TFG takes American Swiss jewellery brand to Australia

South African retailer TFG (The Foschini Group) has expanded its American Swiss jewellery brand into Australia in the hope of shaking up the jewellery market there, chief executive Anthony Thunström said on Thursday.

The move aims to show whether TFG’s local brands can thrive in more developed markets than Sub-Saharan Africa where weak economies are seen to be limiting their potential.

“We launched an American Swiss Australia. We just opened our first four stores, we’re planning on opening another two so we’ll have six in total by the end of the year,” Thunström told Reuters after the clothing and homeware retailer reported half-year results.

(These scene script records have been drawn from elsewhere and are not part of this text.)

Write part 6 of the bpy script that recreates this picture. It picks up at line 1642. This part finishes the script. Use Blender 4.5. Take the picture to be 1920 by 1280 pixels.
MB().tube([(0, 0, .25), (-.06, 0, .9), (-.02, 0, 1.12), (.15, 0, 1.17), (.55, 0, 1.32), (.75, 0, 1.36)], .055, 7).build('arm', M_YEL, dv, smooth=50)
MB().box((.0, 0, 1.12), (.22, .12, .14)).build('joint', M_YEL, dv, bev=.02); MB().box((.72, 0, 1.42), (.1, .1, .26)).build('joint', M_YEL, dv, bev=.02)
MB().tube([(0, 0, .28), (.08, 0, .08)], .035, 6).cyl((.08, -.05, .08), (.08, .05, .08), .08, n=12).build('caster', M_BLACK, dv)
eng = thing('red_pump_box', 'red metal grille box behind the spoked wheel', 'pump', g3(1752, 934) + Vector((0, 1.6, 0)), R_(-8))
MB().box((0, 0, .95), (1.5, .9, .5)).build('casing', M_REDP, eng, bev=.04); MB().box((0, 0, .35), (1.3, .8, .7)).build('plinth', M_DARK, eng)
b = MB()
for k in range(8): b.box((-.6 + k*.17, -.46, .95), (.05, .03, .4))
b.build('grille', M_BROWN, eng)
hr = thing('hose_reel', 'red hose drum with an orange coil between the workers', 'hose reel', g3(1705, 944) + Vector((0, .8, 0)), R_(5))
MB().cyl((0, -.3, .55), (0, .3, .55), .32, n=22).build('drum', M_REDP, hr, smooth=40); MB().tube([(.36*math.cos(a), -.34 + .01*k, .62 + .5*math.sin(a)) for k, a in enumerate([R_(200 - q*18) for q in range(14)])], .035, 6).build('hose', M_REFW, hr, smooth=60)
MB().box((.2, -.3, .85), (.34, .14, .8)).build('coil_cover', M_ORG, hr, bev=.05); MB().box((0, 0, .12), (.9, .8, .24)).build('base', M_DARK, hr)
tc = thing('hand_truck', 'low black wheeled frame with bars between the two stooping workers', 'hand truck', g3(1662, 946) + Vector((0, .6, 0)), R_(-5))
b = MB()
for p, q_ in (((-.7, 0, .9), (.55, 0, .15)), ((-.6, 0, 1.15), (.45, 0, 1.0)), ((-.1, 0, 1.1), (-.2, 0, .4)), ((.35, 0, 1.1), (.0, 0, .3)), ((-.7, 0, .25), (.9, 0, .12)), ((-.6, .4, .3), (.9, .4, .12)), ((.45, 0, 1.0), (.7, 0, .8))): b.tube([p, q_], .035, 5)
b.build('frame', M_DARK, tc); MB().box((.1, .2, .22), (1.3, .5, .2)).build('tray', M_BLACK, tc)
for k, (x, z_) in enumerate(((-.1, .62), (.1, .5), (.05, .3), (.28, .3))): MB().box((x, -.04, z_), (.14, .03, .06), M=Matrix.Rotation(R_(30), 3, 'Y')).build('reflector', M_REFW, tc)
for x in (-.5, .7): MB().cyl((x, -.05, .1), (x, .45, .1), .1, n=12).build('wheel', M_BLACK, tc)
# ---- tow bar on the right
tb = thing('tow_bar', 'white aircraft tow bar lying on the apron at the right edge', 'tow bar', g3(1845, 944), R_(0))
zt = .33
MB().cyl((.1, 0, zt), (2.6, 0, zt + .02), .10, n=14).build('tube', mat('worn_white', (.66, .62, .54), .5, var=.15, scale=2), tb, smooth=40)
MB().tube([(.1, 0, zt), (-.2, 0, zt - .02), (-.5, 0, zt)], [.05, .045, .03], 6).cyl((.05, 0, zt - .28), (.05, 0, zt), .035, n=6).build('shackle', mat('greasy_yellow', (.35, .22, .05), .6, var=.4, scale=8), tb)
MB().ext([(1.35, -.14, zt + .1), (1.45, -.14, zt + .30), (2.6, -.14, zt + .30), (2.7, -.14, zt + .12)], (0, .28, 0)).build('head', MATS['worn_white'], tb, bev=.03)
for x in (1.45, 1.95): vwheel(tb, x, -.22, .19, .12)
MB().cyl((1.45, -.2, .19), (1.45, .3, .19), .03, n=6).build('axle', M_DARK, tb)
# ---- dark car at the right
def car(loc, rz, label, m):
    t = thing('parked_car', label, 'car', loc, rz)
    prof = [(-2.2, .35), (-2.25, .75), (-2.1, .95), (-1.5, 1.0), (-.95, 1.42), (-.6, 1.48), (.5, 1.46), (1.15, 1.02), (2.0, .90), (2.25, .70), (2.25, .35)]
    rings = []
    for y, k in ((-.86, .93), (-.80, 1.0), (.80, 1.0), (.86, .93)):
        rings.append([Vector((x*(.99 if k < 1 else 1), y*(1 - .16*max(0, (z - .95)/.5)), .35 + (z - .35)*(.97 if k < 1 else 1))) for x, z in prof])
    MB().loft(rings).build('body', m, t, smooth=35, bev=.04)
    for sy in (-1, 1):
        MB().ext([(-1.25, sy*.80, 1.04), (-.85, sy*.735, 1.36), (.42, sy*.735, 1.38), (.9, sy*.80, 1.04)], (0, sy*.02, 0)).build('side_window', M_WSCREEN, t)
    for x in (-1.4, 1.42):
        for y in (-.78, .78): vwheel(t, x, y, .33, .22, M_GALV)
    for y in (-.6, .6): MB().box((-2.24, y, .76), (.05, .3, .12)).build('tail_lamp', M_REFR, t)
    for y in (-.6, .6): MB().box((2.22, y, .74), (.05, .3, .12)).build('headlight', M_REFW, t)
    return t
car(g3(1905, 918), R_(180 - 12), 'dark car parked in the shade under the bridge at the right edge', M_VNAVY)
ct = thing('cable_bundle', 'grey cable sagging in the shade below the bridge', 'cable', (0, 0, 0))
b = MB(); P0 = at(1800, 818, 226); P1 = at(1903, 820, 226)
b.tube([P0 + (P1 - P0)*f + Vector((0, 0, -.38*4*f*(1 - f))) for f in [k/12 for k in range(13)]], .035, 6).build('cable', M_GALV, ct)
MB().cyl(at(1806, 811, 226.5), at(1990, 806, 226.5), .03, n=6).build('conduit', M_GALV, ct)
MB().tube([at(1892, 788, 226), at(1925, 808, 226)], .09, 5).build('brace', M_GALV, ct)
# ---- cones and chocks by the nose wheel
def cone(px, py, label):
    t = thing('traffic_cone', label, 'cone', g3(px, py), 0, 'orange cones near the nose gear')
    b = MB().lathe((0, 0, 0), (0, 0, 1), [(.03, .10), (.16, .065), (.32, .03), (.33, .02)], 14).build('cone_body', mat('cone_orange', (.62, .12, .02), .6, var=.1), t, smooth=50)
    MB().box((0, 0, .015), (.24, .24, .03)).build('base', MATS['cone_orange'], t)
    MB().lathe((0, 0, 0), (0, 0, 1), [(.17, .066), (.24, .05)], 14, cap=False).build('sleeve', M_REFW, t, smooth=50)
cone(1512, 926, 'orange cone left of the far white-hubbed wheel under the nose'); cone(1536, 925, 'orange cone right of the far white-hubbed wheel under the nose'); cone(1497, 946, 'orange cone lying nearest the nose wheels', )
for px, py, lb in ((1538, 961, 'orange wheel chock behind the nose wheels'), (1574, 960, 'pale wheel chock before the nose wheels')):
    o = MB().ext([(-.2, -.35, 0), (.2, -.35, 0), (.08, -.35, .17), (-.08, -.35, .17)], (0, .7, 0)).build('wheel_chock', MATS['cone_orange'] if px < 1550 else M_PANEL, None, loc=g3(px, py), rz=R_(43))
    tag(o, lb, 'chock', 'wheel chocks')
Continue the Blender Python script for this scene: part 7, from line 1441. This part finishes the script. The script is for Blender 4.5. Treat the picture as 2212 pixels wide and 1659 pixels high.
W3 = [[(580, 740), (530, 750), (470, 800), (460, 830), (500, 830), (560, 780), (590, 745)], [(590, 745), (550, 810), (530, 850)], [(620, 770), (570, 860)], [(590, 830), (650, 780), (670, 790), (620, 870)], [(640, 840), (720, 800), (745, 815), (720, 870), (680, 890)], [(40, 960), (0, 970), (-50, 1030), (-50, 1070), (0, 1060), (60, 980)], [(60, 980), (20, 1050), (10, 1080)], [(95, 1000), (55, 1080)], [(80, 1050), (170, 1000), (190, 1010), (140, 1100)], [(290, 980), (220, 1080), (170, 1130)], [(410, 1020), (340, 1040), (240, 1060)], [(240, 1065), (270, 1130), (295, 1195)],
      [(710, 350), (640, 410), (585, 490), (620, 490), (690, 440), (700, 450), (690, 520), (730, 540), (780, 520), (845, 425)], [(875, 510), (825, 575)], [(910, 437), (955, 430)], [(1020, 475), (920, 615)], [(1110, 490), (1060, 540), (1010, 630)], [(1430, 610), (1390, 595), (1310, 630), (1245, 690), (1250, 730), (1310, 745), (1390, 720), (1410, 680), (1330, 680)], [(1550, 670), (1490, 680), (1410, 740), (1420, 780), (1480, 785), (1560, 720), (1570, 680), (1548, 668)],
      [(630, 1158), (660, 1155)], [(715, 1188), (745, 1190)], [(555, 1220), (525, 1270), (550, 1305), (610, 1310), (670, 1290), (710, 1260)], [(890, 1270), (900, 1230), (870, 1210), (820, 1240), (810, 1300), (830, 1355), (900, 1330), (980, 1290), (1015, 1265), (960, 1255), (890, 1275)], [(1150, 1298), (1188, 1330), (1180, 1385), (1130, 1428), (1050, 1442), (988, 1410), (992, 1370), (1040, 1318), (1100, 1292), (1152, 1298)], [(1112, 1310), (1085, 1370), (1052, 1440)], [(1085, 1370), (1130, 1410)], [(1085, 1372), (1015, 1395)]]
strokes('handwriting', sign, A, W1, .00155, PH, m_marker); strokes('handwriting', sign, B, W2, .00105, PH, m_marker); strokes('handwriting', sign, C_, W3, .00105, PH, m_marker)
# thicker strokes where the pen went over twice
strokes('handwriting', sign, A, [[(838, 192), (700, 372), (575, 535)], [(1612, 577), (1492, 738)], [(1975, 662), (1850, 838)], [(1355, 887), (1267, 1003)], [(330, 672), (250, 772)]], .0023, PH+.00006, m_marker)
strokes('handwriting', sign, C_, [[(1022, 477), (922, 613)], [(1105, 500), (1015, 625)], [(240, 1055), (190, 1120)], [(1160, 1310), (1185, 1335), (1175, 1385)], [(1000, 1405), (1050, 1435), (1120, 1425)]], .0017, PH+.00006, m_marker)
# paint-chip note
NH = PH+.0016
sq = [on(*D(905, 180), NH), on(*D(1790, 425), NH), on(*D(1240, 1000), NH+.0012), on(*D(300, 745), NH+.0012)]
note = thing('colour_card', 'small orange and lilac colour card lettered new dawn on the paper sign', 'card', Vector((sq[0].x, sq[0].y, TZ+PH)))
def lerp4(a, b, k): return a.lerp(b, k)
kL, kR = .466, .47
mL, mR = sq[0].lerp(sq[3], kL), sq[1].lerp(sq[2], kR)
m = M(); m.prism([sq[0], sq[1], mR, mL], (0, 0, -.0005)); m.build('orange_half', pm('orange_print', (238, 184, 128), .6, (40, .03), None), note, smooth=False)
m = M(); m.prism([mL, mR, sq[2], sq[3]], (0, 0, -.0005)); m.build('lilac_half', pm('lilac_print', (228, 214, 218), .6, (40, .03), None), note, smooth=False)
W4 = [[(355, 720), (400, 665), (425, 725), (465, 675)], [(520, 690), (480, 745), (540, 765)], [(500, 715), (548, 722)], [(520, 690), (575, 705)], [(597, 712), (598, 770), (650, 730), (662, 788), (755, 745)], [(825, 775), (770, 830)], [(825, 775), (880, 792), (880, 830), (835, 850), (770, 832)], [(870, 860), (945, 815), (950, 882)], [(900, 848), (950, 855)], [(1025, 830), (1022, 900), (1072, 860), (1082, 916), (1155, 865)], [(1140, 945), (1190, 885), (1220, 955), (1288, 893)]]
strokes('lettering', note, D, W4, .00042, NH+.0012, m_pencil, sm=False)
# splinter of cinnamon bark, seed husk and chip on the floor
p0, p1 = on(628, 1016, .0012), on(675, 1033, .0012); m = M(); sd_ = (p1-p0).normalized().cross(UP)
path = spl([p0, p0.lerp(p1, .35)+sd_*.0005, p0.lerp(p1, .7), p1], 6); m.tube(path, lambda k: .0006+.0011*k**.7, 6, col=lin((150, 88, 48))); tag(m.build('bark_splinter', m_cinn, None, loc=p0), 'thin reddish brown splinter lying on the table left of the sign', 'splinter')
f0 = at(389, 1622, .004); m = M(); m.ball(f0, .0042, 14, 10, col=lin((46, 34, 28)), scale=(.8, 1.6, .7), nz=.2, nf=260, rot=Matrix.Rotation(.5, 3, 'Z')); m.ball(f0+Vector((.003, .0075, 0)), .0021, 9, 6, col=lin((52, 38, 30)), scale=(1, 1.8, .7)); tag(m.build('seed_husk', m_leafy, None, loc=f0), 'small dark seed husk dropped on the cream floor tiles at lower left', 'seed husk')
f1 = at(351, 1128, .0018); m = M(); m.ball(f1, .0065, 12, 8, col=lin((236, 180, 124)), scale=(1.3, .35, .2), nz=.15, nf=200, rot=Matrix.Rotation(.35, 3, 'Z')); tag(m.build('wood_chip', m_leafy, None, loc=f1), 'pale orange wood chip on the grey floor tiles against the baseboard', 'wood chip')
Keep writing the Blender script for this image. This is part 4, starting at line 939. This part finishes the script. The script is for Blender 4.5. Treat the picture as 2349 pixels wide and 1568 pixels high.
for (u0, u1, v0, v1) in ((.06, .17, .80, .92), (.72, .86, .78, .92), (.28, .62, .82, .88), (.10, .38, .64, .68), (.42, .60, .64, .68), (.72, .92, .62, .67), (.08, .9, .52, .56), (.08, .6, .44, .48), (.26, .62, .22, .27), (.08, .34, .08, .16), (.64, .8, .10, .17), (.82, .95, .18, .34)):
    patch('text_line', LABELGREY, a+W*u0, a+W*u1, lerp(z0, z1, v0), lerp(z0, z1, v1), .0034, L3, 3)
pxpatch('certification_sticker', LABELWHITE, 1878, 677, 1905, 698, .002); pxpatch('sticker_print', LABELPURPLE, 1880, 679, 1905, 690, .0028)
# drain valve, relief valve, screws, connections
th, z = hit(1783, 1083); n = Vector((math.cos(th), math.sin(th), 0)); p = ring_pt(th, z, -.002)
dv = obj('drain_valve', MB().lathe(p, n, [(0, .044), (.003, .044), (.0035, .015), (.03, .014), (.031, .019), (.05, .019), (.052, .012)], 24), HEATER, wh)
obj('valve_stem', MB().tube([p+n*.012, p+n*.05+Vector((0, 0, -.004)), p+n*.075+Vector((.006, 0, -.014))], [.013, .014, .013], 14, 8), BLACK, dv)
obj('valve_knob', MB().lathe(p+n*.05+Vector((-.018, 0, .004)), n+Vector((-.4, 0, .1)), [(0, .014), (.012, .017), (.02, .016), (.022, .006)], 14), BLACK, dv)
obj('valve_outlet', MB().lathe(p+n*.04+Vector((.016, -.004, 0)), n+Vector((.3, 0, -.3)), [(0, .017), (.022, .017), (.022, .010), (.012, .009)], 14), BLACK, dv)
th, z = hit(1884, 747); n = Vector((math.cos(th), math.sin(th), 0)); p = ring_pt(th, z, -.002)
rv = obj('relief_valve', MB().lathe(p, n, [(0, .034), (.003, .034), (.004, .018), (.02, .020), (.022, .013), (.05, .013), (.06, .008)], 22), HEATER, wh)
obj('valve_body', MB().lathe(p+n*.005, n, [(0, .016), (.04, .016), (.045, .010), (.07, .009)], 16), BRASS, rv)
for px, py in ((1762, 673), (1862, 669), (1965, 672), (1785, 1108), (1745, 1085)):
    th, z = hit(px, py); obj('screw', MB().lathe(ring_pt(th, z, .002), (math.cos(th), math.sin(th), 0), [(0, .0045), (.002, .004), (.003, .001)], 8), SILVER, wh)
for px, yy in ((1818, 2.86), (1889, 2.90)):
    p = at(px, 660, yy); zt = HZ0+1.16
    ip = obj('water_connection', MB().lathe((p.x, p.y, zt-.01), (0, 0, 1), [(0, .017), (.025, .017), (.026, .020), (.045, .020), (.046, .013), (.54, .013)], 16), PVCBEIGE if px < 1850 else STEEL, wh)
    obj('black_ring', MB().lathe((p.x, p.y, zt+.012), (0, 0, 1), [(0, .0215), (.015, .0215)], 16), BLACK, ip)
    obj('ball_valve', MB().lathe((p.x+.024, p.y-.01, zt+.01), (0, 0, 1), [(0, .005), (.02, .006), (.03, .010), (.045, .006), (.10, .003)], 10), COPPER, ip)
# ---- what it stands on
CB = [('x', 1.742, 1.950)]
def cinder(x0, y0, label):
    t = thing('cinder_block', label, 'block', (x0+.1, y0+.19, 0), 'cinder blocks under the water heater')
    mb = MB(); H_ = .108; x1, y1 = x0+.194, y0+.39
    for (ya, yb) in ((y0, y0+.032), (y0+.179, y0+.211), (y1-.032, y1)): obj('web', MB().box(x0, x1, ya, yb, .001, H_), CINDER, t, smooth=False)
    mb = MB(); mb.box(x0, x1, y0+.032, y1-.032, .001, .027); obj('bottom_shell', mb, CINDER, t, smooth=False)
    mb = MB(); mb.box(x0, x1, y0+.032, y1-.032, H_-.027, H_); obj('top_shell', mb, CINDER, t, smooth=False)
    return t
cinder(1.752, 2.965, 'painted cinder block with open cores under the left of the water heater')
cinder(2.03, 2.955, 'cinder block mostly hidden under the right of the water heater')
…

“The stores are quite a big step forward in relation to other jewellery stores in Australia, it’s a 3.5 billion Australian dollar per annum market and we believe we can shake that up and disrupt it a bit.”

Thunström said the six stores were split between Melbourne, Sydney and Brisbane and will give the group “enough of the critical mass to gauge the reception and over the next six months we’ll see how they trade.”

TFG, which owns 28 brands in 32 countries, started in Australia in 2017 when it bought menswear chain Retail Apparel Group (RAG), boosting TFG Australia’s sales, up 170.7% in Australian dollars for the six-months ended September.

Group turnover grew by 28.6% to R15.9 billion ($1.14 billion), while headline earnings per share (EPS) rose to 506 cents, up from 467.1 cents a year earlier.

Shares closed up 2.67% at R170.95.

TFG has been making more of its brands available online in a market where trading has shifted rapidly from brick and mortar stores to online retail.

With the recent launch of online selling for two additional TFG Africa brands, Donna and The FIX, online turnover through 22 of the group’s 28 brands now contributes 7.9% of group turnover, the company said.

On Wednesday TFG launched e-commerce platform myTFGworld.com, pitting it against rivals such as Naspers’ Takealot.com online retailer and fashion retailer Superbalist.

Thunström said the group will leverage its 13.4 million customers and omni-channel formula to stay ahead of competitors.

“We’ve had a big push with online from the last couple of years but we’ve upped the ante over the last 12 months. We’re spending an increasingly amount of capex and operating expenditure on our online offering,” Thunström said.

Online shopping’s share of total retail sales in South Africa is still hovering around 1%, but barriers to entry, such as a lack of internet access, are being overcome while the convenience of online shopping is drawing more and more customers.